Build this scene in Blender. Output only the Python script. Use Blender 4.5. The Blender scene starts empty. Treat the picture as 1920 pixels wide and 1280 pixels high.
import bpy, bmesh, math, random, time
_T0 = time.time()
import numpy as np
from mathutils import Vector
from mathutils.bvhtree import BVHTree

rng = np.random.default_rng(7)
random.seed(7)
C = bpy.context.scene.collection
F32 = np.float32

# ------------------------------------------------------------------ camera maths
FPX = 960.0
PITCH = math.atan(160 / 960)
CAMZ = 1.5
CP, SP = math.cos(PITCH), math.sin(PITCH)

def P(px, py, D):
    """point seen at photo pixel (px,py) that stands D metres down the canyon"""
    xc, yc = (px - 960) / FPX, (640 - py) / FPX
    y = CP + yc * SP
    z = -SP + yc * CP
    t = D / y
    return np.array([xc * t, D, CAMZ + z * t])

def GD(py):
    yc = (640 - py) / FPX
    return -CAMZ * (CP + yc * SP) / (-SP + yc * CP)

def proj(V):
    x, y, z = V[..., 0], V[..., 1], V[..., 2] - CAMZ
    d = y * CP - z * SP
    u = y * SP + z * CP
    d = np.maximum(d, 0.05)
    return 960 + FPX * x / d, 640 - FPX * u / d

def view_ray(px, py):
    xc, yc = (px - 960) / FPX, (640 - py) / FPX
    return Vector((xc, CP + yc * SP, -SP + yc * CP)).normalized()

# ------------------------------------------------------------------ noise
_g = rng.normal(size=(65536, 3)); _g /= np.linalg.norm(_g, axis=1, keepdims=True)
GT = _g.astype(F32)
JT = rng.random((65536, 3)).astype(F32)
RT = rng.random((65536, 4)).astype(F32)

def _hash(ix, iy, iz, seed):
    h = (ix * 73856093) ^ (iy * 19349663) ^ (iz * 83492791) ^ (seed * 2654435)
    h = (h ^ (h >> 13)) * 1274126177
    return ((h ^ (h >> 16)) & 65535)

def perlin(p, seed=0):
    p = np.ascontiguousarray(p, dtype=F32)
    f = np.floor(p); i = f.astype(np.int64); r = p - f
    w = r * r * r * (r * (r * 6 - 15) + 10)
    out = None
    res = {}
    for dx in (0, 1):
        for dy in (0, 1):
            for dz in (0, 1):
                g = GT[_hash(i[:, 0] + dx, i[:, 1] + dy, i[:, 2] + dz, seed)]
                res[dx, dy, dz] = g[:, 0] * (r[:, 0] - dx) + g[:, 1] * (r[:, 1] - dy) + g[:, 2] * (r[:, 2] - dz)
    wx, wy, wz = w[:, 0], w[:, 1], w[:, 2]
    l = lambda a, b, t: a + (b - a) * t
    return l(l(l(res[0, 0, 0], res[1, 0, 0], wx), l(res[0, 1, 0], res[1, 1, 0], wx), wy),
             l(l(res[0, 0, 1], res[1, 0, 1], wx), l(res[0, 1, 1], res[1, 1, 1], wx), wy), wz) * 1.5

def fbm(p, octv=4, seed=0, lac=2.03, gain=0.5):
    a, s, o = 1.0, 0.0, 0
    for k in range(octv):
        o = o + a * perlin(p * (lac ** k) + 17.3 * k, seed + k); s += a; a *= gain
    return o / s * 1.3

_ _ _

Reproduce the data shown above exactly.

### [Response to this task]
Build this scene in Blender. Output only the Python script. Use Blender 4.5. The Blender scene starts empty. Treat the picture as 1920 pixels wide and 1280 pixels high.
import bpy, bmesh, math, random, time
_T0 = time.time()
import numpy as np
from mathutils import Vector
from mathutils.bvhtree import BVHTree

rng = np.random.default_rng(7)
random.seed(7)
C = bpy.context.scene.collection
F32 = np.float32

# ------------------------------------------------------------------ camera maths
FPX = 960.0
PITCH = math.atan(160 / 960)
CAMZ = 1.5
CP, SP = math.cos(PITCH), math.sin(PITCH)

def P(px, py, D):
    """point seen at photo pixel (px,py) that stands D metres down the canyon"""
    xc, yc = (px - 960) / FPX, (640 - py) / FPX
    y = CP + yc * SP
    z = -SP + yc * CP
    t = D / y
    return np.array([xc * t, D, CAMZ + z * t])

def GD(py):
    yc = (640 - py) / FPX
    return -CAMZ * (CP + yc * SP) / (-SP + yc * CP)

def proj(V):
    x, y, z = V[..., 0], V[..., 1], V[..., 2] - CAMZ
    d = y * CP - z * SP
    u = y * SP + z * CP
    d = np.maximum(d, 0.05)
    return 960 + FPX * x / d, 640 - FPX * u / d

def view_ray(px, py):
    xc, yc = (px - 960) / FPX, (640 - py) / FPX
    return Vector((xc, CP + yc * SP, -SP + yc * CP)).normalized()

# ------------------------------------------------------------------ noise
_g = rng.normal(size=(65536, 3)); _g /= np.linalg.norm(_g, axis=1, keepdims=True)
GT = _g.astype(F32)
JT = rng.random((65536, 3)).astype(F32)
RT = rng.random((65536, 4)).astype(F32)

def _hash(ix, iy, iz, seed):
    h = (ix * 73856093) ^ (iy * 19349663) ^ (iz * 83492791) ^ (seed * 2654435)
    h = (h ^ (h >> 13)) * 1274126177
    return ((h ^ (h >> 16)) & 65535)

def perlin(p, seed=0):
    p = np.ascontiguousarray(p, dtype=F32)
    f = np.floor(p); i = f.astype(np.int64); r = p - f
    w = r * r * r * (r * (r * 6 - 15) + 10)
    out = None
    res = {}
    for dx in (0, 1):
        for dy in (0, 1):
            for dz in (0, 1):
                g = GT[_hash(i[:, 0] + dx, i[:, 1] + dy, i[:, 2] + dz, seed)]
                res[dx, dy, dz] = g[:, 0] * (r[:, 0] - dx) + g[:, 1] * (r[:, 1] - dy) + g[:, 2] * (r[:, 2] - dz)
    wx, wy, wz = w[:, 0], w[:, 1], w[:, 2]
    l = lambda a, b, t: a + (b - a) * t
    return l(l(l(res[0, 0, 0], res[1, 0, 0], wx), l(res[0, 1, 0], res[1, 1, 0], wx), wy),
             l(l(res[0, 0, 1], res[1, 0, 1], wx), l(res[0, 1, 1], res[1, 1, 1], wx), wy), wz) * 1.5

def fbm(p, octv=4, seed=0, lac=2.03, gain=0.5):
    a, s, o = 1.0, 0.0, 0
    for k in range(octv):
        o = o + a * perlin(p * (lac ** k) + 17.3 * k, seed + k); s += a; a *= gain
    return o / s * 1.3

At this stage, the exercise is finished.